Work to do.
The lines to be extracted run from the start of the listing through the line containing "random.seed(7)"; copy them exactly and nothing else.

Dataset section.
────────────────
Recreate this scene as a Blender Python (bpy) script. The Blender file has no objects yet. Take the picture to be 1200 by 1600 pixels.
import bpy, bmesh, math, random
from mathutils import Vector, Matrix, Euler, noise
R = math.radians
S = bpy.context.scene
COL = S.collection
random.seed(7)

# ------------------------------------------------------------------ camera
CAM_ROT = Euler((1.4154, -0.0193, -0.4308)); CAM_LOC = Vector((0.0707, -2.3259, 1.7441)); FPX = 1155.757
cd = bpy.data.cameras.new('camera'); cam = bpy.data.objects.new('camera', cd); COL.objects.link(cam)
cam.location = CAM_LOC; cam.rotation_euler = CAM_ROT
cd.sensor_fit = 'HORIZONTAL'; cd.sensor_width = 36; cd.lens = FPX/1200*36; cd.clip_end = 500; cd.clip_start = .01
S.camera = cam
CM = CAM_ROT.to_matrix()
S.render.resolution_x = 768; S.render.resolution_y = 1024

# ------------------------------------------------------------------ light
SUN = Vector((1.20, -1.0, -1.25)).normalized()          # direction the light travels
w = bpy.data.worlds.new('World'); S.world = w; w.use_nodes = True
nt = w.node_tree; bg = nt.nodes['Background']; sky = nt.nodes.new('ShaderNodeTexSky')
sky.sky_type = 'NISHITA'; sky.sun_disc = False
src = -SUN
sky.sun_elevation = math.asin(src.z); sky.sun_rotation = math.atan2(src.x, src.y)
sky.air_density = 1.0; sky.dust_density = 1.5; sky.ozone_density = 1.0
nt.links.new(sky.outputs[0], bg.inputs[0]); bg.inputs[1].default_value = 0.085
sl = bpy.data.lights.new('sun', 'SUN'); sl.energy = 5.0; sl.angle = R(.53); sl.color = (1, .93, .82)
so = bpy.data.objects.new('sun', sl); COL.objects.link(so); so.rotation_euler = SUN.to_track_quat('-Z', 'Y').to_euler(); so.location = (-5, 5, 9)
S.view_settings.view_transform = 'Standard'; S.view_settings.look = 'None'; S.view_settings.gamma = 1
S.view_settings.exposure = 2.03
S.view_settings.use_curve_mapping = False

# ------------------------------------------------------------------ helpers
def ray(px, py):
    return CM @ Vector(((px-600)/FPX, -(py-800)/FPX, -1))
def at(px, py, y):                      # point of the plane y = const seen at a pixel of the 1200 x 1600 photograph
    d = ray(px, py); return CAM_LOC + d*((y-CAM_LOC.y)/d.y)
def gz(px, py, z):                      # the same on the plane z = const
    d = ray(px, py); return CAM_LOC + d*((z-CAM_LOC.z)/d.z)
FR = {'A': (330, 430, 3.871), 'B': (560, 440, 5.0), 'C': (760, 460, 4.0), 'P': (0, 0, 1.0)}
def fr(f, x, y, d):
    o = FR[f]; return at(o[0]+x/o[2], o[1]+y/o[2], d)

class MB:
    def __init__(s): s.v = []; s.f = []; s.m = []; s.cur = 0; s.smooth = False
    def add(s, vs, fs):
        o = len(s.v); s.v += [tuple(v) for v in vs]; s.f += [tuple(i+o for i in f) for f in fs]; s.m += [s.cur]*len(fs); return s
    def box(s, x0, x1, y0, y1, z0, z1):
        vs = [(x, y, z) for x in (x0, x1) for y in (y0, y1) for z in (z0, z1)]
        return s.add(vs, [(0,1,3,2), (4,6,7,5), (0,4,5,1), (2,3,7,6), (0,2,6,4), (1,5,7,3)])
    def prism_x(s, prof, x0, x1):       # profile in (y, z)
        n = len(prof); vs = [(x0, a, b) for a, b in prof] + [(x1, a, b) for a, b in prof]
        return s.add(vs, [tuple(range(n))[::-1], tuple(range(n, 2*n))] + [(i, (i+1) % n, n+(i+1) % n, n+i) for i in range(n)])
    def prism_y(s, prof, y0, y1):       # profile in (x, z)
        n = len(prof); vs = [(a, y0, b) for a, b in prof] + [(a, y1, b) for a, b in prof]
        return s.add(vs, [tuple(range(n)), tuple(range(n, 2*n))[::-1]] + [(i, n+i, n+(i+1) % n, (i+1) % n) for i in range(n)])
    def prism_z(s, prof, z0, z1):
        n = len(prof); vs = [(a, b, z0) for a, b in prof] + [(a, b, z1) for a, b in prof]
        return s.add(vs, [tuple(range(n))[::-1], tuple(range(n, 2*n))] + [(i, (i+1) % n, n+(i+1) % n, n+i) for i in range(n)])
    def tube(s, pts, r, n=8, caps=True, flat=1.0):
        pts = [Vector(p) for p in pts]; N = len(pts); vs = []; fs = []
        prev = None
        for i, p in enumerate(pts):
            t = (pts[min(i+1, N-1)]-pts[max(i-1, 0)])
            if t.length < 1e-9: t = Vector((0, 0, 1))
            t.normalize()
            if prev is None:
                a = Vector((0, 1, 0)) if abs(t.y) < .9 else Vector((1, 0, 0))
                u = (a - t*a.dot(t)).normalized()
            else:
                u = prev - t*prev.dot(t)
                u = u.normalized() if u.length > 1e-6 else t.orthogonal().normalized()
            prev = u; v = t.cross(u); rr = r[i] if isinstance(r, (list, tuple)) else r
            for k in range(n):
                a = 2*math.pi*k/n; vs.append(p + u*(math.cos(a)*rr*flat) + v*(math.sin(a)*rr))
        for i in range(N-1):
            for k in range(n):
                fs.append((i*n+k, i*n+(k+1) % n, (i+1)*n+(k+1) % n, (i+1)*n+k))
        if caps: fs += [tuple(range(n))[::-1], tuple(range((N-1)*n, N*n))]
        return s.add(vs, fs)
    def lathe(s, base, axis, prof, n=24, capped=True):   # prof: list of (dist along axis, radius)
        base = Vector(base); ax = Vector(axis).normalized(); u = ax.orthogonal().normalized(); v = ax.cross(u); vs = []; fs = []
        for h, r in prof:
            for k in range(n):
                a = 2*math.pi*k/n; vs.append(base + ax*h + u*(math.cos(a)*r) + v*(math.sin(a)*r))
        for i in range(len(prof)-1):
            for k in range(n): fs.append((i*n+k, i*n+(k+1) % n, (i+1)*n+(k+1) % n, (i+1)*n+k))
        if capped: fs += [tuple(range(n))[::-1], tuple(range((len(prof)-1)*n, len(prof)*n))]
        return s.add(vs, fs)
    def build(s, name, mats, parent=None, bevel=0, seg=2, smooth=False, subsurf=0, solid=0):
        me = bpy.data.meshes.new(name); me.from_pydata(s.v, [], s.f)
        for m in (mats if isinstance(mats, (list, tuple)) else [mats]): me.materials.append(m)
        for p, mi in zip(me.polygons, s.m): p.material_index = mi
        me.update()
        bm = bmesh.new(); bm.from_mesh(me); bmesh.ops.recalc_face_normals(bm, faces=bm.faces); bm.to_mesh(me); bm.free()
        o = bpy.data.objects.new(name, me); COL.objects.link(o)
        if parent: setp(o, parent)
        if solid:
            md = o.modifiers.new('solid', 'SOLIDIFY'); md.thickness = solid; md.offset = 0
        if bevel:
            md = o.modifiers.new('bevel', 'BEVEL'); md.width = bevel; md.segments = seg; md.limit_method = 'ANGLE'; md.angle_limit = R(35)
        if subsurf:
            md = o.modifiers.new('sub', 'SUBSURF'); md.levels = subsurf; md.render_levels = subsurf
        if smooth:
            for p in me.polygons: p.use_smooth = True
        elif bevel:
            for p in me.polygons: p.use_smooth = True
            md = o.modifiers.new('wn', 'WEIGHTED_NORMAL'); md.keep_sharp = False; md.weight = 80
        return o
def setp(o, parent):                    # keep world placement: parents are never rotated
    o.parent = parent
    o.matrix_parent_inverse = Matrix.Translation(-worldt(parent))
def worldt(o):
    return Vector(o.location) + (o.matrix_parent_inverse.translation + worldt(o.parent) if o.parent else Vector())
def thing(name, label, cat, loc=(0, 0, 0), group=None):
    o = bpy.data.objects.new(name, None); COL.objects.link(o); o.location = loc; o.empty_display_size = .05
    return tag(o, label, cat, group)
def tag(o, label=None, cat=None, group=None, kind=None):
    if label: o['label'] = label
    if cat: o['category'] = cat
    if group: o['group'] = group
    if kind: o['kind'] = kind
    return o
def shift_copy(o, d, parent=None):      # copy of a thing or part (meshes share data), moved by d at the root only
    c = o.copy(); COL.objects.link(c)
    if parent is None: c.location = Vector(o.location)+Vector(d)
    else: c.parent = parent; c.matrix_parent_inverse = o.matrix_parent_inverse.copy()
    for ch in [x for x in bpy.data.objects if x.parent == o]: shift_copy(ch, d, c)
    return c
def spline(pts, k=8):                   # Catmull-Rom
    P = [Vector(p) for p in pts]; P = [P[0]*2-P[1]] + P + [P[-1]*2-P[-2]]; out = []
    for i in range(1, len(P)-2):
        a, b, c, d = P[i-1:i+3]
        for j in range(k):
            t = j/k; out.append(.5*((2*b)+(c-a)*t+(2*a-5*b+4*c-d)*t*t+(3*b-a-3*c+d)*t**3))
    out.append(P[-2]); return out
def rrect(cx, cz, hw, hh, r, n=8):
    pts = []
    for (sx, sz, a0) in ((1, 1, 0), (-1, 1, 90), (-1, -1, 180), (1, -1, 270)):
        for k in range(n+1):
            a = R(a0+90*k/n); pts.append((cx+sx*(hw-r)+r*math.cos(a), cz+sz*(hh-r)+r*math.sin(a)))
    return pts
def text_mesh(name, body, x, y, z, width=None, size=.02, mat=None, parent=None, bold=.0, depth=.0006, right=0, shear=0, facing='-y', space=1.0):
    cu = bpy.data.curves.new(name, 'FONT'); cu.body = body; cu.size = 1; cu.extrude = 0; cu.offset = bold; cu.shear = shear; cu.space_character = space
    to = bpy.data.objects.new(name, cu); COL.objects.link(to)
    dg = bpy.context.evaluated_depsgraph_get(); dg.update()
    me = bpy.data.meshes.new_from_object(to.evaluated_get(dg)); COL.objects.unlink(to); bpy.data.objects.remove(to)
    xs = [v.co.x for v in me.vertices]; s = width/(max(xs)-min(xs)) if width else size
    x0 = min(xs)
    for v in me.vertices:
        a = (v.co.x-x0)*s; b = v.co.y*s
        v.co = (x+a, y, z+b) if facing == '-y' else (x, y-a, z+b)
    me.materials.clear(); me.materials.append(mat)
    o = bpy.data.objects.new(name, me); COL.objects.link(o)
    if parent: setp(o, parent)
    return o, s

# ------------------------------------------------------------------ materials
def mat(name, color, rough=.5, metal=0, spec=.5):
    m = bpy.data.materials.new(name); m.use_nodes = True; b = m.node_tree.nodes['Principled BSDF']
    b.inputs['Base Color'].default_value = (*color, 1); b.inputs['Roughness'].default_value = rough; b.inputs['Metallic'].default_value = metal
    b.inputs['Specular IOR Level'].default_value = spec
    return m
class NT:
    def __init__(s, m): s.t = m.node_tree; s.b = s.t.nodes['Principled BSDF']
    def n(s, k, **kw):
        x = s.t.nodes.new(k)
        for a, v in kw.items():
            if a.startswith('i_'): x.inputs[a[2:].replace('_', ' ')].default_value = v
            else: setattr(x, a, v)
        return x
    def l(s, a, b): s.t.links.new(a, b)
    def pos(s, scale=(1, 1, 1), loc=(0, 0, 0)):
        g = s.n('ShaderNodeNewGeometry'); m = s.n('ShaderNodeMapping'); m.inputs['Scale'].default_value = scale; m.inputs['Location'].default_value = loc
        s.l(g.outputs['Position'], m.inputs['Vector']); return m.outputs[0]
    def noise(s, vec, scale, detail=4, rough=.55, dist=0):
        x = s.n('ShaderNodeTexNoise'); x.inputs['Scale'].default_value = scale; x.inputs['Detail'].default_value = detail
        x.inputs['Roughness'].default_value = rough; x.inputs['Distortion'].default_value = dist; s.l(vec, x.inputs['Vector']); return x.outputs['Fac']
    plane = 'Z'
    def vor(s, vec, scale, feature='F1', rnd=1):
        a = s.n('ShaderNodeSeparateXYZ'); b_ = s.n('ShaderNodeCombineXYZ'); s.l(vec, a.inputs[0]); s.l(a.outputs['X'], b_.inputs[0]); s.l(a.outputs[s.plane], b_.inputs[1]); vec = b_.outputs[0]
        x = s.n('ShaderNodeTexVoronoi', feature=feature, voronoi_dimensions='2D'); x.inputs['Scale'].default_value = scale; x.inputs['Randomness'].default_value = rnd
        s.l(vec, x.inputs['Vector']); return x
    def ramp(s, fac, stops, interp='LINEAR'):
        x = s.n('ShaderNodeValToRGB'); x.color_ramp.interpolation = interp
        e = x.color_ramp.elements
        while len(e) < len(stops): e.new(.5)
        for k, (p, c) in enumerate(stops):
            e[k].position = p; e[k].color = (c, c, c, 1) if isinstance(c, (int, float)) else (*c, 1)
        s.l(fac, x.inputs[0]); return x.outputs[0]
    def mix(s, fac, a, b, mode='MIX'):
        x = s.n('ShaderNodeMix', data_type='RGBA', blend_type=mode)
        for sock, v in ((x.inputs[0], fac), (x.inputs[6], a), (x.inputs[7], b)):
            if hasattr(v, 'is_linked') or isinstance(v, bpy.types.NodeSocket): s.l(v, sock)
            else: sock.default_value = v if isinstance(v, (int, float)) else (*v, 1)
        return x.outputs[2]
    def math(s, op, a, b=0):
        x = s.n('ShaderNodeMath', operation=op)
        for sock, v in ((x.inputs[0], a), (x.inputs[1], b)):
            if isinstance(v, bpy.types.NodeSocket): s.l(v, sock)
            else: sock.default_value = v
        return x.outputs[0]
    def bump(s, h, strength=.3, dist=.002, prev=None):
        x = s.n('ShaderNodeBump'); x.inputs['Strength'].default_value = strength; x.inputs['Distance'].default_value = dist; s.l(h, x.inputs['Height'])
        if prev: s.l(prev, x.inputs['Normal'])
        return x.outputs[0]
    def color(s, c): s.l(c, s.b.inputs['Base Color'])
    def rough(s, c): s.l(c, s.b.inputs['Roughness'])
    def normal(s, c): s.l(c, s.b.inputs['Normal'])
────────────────
Task answer.
Recreate this scene as a Blender Python (bpy) script. The Blender file has no objects yet. Take the picture to be 1200 by 1600 pixels.
import bpy, bmesh, math, random
from mathutils import Vector, Matrix, Euler, noise
R = math.radians
S = bpy.context.scene
COL = S.collection
random.seed(7)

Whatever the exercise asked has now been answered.